C'est là qu'ils dorment, souvent à même le sol, sans tente ni couverture, tout près de l'entrée de la gare principale de la ville. Il faut monter des escaliers, passer un premier palier aux dalles défoncées et arriver sur une grande plate-forme qui jouxte le quai A, où défilent les TGV.
Tous viennent d'Afrique, beaucoup disent être mineurs, en quête d'un avenir meilleur.
"La souffrance qu'on vit là, c'est pas humain", lâche Ouattara, du Cameroun; "La nuit, tu n'arrives pas à dormir car il fait trop froid, ça donne des fissures sur mon coeur", confie Ismaël, de Guinée-Conakry; "Je ne me sens pas bien dans mon corps, on ne se lave pas. Certains font leurs besoins ici sur ce petit bout d'herbe et on dort juste à côté", montre Wilfried, de Côte d'Ivoire.
A 06H00 chaque matin, ils plient leurs affaires et les accrochent à des grilles pour faire place nette aux travailleurs des tristes immeubles alentour, voués à la démolition.
Eux restent à ne rien faire dans l'attente de leur rendez-vous à la Méomie, le service de la métropole de Lyon - qui a repris les compétences du département du Rhône sur son territoire - censé leur assurer un accueil d'urgence de cinq jours à leur arrivée, le temps de confirmer leur âge. Avant d'être pris en charge si leur minorité est confirmée.
Et dans la rue, l'attente peut être longue. "Ce travail prend en ce moment quatre à six semaines, au lieu de trois à cinq jours, en raison du nombre élevé de cas à traiter", a reconnu lundi le président de la collectivité, David Kimelfeld (LREM), qui va mandater une association à partir de janvier.
En 2016, quelque 13.000 "mineurs non accompagnés", comme l'administration les désigne désormais, se sont présentés en France.

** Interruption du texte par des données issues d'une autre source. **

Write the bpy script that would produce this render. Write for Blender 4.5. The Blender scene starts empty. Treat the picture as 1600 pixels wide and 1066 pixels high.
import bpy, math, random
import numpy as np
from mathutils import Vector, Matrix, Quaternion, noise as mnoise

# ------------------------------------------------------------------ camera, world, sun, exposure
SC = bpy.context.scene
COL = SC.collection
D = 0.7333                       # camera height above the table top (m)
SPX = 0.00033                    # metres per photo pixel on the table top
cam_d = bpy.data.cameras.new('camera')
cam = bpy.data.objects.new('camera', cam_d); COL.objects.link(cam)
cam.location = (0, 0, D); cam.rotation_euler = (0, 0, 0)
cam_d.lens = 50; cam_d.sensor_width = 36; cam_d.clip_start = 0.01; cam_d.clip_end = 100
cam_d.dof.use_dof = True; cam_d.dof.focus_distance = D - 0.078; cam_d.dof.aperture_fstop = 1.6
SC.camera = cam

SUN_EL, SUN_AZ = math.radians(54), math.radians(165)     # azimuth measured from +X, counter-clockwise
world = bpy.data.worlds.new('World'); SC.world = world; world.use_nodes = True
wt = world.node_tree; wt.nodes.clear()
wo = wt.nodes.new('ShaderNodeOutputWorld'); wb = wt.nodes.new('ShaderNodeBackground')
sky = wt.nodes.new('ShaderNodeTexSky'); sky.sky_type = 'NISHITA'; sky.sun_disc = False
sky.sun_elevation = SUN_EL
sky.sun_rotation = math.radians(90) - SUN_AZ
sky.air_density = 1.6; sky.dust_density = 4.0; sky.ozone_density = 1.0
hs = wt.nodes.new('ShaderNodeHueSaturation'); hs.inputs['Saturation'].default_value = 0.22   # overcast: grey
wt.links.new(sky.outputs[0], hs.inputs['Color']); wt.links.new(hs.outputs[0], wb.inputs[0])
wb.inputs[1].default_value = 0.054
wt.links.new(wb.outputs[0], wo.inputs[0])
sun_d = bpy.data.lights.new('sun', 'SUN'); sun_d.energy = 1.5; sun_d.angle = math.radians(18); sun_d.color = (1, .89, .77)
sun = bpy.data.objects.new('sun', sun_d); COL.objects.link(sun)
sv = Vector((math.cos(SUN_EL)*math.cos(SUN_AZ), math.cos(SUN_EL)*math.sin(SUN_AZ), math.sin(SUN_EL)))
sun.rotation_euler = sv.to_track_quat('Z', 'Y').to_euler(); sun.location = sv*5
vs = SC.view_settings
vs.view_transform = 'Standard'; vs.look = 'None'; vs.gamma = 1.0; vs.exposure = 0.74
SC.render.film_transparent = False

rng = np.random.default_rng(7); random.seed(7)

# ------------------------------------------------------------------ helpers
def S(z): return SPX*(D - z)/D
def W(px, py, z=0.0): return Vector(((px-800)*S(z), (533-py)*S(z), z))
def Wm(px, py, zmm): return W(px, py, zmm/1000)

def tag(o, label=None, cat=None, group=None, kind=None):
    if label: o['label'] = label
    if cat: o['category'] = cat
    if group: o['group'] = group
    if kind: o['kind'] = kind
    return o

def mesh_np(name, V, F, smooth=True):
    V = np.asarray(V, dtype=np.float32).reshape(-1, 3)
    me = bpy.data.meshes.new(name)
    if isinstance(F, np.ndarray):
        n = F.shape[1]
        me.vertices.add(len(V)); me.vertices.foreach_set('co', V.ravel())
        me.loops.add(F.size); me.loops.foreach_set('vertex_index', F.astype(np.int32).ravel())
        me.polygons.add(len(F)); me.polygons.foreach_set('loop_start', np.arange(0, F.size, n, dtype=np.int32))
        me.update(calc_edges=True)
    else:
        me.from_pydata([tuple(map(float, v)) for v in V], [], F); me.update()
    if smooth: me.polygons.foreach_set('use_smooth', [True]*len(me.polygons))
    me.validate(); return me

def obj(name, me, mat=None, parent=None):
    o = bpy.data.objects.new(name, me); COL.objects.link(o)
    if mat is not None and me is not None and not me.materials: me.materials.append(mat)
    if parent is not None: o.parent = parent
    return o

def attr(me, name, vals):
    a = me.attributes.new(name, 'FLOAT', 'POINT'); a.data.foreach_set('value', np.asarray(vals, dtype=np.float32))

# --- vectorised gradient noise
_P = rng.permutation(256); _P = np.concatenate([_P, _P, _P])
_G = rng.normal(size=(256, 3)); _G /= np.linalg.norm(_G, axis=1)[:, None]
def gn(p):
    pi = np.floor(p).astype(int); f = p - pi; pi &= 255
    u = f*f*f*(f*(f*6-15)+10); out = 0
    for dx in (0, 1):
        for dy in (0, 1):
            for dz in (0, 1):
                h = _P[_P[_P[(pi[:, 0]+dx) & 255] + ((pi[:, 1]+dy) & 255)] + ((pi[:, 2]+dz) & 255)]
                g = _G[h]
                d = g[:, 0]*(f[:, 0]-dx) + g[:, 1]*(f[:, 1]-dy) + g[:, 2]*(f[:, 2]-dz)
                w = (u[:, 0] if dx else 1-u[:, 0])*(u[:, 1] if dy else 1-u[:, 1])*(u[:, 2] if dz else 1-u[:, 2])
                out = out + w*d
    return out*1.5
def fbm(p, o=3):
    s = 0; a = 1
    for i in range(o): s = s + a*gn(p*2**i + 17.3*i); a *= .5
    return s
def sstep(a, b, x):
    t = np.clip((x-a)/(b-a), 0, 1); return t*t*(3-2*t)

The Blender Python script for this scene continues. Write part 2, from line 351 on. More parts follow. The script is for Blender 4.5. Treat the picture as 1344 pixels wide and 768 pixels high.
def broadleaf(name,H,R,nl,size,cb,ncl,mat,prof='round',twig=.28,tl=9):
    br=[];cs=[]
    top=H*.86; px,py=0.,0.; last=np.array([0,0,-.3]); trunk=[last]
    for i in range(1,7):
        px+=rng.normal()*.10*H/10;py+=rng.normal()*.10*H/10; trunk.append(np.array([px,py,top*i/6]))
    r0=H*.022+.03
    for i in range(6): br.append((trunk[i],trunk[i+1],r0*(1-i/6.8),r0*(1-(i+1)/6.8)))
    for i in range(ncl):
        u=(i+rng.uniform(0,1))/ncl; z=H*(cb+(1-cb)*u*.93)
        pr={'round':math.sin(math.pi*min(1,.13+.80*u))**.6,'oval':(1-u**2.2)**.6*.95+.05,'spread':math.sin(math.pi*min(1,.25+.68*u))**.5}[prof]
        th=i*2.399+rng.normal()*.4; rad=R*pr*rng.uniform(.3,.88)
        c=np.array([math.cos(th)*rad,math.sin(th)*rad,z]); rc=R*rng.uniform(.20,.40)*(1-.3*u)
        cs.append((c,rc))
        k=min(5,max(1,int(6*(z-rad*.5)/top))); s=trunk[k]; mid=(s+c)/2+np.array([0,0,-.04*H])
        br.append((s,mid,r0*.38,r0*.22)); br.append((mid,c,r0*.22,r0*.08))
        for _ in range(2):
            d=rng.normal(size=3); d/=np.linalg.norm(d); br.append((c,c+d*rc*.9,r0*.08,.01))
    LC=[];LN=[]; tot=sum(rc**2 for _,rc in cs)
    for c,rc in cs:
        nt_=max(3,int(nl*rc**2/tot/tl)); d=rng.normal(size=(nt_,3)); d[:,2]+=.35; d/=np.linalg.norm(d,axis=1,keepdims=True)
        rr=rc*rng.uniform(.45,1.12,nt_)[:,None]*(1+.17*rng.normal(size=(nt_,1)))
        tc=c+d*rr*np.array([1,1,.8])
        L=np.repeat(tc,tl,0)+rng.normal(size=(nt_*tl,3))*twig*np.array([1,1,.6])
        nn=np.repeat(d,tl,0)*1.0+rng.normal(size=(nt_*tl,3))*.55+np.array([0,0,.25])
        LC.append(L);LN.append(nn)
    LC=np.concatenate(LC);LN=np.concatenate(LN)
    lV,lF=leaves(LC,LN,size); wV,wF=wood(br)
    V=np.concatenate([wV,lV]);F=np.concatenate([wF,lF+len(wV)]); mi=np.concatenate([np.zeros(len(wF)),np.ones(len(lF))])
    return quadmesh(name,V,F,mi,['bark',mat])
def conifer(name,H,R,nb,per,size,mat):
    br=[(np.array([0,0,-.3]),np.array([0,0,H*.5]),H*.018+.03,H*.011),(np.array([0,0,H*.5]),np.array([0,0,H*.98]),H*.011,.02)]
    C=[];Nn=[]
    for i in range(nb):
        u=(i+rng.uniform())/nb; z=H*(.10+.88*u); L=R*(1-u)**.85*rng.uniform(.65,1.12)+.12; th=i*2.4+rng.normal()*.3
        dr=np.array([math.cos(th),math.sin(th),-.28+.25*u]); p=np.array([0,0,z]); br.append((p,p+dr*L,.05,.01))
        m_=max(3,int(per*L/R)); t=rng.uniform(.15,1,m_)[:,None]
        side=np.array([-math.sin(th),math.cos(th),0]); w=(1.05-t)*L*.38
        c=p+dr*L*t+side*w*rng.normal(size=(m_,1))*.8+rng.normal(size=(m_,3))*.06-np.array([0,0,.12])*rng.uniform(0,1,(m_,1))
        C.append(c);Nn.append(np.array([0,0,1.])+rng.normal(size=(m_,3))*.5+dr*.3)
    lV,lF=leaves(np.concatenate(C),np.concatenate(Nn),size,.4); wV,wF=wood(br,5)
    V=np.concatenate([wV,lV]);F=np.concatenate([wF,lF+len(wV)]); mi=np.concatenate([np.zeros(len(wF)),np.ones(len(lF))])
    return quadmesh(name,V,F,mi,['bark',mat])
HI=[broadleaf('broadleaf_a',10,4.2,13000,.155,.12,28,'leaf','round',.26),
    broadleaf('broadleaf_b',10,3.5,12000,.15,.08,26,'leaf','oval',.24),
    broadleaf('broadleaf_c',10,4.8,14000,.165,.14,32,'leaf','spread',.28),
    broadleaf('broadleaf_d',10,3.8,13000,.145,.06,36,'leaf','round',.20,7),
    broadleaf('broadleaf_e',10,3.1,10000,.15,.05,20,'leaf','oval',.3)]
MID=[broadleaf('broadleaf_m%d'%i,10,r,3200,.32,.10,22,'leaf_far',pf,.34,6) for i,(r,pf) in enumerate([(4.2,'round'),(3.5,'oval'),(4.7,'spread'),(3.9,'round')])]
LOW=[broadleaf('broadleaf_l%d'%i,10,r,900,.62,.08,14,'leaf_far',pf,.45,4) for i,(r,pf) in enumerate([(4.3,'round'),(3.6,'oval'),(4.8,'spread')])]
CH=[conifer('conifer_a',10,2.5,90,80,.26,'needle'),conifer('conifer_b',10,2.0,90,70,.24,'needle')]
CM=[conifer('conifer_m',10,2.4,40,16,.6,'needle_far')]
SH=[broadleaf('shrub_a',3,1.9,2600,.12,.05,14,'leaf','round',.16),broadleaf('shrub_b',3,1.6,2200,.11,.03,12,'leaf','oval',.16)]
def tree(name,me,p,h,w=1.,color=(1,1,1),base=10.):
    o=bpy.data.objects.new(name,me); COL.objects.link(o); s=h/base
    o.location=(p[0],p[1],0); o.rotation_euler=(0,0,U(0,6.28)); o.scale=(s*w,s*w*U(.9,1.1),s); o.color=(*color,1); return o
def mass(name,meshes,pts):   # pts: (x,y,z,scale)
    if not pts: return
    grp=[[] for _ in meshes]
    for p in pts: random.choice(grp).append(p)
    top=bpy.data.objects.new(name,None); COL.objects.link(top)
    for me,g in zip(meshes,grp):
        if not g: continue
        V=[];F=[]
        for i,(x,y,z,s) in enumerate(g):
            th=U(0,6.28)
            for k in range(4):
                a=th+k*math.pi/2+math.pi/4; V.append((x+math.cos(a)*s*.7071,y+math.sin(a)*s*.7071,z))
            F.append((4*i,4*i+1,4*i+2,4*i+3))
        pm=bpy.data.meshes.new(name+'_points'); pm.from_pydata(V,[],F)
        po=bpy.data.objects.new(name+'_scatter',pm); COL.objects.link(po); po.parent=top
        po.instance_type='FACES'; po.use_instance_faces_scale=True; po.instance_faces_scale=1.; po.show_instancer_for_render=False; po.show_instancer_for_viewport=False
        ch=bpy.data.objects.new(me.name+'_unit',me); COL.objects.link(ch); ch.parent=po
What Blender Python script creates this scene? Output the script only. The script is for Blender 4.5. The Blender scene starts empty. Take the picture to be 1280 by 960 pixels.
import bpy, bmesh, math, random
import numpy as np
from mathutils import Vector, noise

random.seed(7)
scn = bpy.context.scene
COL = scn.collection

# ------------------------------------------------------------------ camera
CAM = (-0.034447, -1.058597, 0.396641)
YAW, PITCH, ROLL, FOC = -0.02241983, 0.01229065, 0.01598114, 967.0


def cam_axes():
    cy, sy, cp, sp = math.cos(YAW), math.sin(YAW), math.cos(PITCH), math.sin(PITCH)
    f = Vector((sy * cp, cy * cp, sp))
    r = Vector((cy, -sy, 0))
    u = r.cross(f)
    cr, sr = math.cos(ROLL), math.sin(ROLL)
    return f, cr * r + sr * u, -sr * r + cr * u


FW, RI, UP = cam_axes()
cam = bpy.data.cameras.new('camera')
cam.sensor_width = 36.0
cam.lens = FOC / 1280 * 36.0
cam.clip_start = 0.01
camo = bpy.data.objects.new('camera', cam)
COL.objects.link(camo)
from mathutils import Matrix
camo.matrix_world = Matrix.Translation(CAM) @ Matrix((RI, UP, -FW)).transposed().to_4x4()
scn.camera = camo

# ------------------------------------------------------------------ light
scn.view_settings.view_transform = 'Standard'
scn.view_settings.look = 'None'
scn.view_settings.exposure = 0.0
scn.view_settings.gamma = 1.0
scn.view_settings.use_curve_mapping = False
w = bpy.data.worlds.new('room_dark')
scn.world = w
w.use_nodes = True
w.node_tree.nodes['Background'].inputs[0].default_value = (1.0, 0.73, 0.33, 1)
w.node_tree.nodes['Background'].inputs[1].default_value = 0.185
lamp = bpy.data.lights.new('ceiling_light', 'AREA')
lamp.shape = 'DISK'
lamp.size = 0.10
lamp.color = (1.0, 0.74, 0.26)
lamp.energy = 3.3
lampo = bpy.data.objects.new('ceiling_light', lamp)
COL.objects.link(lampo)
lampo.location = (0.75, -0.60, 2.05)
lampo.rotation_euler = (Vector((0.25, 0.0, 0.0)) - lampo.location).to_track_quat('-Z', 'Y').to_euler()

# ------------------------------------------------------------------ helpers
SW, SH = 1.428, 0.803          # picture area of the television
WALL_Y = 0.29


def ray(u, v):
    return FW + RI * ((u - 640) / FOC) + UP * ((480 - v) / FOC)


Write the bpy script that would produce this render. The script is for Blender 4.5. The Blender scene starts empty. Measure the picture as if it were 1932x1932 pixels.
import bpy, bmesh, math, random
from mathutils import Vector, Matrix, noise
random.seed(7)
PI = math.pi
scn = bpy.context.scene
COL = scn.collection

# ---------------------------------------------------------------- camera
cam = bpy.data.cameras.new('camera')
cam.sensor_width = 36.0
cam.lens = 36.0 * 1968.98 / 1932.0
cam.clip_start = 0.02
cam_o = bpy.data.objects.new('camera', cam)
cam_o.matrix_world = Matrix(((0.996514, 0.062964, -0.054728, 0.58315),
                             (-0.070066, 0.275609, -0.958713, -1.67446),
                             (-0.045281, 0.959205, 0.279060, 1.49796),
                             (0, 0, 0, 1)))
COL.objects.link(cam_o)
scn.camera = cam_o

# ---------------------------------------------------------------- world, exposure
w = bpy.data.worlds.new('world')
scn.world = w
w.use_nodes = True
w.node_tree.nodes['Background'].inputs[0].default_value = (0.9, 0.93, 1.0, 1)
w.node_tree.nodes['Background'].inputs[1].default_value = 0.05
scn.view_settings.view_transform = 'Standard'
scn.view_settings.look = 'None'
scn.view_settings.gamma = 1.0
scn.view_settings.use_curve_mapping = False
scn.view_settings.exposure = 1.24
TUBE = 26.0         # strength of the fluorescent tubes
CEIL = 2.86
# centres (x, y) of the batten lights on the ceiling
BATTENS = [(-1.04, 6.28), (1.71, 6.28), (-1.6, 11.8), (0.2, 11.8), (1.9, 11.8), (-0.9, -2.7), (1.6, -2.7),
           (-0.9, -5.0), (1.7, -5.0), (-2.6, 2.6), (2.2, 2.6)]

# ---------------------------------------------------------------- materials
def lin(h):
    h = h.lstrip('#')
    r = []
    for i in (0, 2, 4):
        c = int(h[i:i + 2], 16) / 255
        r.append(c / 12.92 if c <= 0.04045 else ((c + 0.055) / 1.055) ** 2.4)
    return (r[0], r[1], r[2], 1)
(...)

Cette année, ils seraient presque deux fois plus nombreux. A Lyon, on relève une hausse de 30%.
Prouver leur âge
Scandalisées de voir ces jeunes "dehors, au milieu des rats", les associations tentent de parer à l'urgence. Réseau éducation sans frontières, Ligue des droits de l'Homme et Médecins du Monde ont ouvert une permanence hebdomadaire sur les pentes du quartier de la Croix-Rousse.
A la nuit tombante, le bar de l'hôtel mitoyen s'allume, laissant ces migrants dans un face-à-face déroutant avec les clients attablés. Certains regrettent d'avoir traversé tant d'épreuves, notamment la Libye où beaucoup affirment avoir été emprisonnés et torturés, pour en arriver là.
Aujourd'hui, comme des robots, ils répètent leurs parcours et quand on leur demande leur âge, ils répondent par une date de naissance, comme pour être plus crédibles.
"On ne traite pas ces jeunes comme potentiellement mineurs mais comme potentiellement fraudeurs", dénonce Hélène Bertrand de RESF. Leurs documents d'identité sont remis en cause. Les actes de naissance proviennent souvent de petits villages, dans des formats non recevables. Les militants dénoncent un harcèlement dans ces investigations là où, selon eux, le doute devrait profiter aux jeunes.
A la métropole, on assure que la justice n'a plus recours aux tests osseux - pratique décriée - et qu'en l'absence de papiers, des entretiens permettent de déterminer la "cohérence de l'histoire de vie" de chacun. Au final, elle estime que 40% des jeunes qui se présentent mentent sur leur âge et que seulement 15% sont éligibles au statut de réfugié.
Pour soulager les départements, le gouvernement a annoncé que l'État allait prendre la main sur cette phase d'accueil d'urgence et d'évaluation de l'âge. Quand? Comment? Les associations craignent qu'ainsi, ces adolescents "sortent du dispositif de la protection de l'enfance pour basculer dans le régime du droit des étrangers".
Sur la "plate-forme des Africains", la police est venue plusieurs fois leur demander de partir. Mais pour aller où?